Sunday, June 9, 2013

Figuring out Me

I always thought I knew who and what I was. Then there are days that I think do I really know me. Have I found me yet? I know that sounds silly but its the thought that has been going threw my head.

One thing that I really haven't spoke about is my mental health issues. Most don't seem to care but I always try to inform up front. Moods are apart of me, whether they are from the Bipolar or possible menopause that may also be occurring. The bottom line is I don't always think clearly and don't always feel secure. I think its worse since I'm single and don't really have a partner to listen to me.

I have friends both male and female who would be there if I would call but its not the same as a partner.

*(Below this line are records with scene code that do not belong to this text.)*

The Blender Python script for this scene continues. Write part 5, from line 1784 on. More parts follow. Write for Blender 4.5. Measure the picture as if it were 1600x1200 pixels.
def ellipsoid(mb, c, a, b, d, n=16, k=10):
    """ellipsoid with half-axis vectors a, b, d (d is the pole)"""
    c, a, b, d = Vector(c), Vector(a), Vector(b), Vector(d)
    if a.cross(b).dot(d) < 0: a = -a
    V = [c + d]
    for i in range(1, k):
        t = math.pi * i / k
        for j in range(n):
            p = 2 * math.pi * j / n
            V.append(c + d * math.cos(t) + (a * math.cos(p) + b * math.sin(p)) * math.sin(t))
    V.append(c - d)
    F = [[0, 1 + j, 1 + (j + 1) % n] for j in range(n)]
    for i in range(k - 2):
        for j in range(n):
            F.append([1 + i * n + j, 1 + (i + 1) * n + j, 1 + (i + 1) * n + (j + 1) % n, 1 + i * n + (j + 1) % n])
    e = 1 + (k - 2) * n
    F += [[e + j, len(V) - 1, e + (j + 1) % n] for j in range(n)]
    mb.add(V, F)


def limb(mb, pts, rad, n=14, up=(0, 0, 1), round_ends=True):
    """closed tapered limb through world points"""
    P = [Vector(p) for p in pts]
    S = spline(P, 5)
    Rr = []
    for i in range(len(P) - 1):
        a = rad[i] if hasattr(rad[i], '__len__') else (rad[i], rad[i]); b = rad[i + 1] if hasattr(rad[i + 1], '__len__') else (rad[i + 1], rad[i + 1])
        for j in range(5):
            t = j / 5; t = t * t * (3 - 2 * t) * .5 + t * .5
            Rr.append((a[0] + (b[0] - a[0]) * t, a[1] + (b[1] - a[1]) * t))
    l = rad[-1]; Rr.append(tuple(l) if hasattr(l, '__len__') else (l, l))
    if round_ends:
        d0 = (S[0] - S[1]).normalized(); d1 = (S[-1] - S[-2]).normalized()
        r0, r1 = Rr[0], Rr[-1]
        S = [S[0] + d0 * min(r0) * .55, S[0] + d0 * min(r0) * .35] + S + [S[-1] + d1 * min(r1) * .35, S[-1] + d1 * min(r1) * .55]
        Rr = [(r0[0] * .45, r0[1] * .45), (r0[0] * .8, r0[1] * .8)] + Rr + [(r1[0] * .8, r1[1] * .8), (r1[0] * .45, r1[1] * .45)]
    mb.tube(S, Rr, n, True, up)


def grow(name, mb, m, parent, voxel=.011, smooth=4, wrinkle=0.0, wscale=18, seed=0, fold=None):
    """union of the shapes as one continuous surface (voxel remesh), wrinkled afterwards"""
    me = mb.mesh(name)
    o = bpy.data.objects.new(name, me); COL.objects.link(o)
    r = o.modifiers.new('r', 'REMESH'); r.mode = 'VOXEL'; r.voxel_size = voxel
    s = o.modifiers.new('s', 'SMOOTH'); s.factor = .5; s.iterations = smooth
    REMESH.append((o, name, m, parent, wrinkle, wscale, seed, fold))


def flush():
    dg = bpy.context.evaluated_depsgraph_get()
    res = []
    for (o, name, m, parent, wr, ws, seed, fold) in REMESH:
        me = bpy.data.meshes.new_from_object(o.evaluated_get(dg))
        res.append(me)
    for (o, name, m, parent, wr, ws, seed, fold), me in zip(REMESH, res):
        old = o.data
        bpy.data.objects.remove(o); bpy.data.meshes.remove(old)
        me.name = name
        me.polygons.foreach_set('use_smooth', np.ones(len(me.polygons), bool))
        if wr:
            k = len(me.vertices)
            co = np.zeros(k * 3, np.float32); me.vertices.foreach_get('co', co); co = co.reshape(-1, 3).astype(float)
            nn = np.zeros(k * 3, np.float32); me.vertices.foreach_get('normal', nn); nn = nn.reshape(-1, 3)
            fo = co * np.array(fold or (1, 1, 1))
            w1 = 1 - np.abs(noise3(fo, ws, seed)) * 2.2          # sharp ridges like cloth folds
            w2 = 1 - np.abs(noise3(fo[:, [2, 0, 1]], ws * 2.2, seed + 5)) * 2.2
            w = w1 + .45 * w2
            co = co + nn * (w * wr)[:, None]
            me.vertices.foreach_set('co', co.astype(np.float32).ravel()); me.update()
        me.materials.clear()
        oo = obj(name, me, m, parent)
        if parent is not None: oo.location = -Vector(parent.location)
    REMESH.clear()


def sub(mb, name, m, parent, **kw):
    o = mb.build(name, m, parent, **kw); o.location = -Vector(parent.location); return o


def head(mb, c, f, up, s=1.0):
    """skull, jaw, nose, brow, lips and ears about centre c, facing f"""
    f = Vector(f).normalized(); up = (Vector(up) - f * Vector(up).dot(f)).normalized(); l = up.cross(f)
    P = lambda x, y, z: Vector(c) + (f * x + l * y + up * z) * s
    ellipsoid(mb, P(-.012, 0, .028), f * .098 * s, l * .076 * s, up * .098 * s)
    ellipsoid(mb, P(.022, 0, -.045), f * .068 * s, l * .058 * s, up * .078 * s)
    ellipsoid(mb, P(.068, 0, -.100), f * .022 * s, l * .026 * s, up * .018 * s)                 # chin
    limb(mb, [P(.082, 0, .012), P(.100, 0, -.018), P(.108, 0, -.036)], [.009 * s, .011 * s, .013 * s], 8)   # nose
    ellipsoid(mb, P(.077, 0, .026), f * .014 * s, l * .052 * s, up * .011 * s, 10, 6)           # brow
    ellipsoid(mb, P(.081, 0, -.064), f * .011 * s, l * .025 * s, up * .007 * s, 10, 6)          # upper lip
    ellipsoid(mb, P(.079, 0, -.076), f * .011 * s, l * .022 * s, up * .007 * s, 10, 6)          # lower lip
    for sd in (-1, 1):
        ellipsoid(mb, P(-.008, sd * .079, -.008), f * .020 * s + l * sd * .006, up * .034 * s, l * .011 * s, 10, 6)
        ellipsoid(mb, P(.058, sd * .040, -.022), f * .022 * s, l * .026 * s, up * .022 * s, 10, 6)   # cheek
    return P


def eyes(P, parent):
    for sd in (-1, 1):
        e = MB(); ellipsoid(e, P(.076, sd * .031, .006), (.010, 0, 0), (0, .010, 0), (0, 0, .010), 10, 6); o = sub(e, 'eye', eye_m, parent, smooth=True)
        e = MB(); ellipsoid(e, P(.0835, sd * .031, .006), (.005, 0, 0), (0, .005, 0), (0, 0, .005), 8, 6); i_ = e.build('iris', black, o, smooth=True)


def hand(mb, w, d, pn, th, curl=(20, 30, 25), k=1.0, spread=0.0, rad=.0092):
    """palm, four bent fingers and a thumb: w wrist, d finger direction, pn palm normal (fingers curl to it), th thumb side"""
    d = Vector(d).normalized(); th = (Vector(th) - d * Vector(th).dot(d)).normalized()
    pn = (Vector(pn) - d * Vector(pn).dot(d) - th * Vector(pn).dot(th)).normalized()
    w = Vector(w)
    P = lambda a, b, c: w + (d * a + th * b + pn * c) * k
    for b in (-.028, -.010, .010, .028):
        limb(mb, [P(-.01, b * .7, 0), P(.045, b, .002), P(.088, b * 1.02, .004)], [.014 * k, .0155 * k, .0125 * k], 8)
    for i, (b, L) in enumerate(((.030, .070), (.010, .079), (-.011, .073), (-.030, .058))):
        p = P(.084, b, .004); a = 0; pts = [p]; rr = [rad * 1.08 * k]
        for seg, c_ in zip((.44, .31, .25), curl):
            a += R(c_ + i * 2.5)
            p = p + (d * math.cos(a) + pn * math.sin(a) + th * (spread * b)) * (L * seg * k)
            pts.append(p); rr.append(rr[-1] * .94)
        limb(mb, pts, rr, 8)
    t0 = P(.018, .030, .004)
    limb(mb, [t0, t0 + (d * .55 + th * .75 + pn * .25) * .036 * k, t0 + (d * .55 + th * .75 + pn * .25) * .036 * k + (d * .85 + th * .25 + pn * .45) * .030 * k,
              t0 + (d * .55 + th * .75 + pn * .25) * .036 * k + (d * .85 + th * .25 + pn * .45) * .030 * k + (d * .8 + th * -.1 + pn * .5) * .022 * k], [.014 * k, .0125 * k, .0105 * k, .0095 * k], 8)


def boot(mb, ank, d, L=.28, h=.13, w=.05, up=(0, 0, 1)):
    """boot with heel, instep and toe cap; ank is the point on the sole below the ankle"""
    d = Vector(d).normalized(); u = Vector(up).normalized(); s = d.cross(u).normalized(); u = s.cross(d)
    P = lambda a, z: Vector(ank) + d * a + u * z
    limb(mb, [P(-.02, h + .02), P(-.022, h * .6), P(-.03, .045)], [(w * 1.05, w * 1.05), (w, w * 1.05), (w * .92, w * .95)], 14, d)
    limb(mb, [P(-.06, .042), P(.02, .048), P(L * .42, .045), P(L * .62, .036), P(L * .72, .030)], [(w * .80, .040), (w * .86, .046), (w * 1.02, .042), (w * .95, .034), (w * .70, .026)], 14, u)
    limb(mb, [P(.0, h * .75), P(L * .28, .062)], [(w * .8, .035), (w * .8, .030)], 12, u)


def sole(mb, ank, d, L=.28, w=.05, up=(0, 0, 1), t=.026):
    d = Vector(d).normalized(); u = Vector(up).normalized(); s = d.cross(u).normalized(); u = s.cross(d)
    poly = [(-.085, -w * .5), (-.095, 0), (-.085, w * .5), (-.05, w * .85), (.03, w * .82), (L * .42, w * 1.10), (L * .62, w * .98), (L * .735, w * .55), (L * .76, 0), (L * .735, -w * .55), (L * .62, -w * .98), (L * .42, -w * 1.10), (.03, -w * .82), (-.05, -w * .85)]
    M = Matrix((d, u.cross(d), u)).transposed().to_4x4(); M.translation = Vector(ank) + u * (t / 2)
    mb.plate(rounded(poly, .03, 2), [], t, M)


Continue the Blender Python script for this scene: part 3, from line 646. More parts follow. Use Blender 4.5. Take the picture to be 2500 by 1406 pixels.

I'm feeling better and stronger but just lonely. I don't really feel close to anyone in the lifestyle. Most of the individuals I can turn too are vanilla. They don't understand how I'm feeling. The cravings, the deep desire to submit and give control over but yet the need to feel safe and secure in this world that no longer seems safe.

My past continues to come forward. Another emailed me this week wanting again to meet just for sex. I wasn't a priority and he always chose others. I was a last option fuck. Plus I'm a little selfish, I want my needs met if his are that didn't occur with this person.

I just don't know any more. Hopefully the summer will hold some hope. I'm not going to make any plans cause I'm tired of having to cancel them due to work.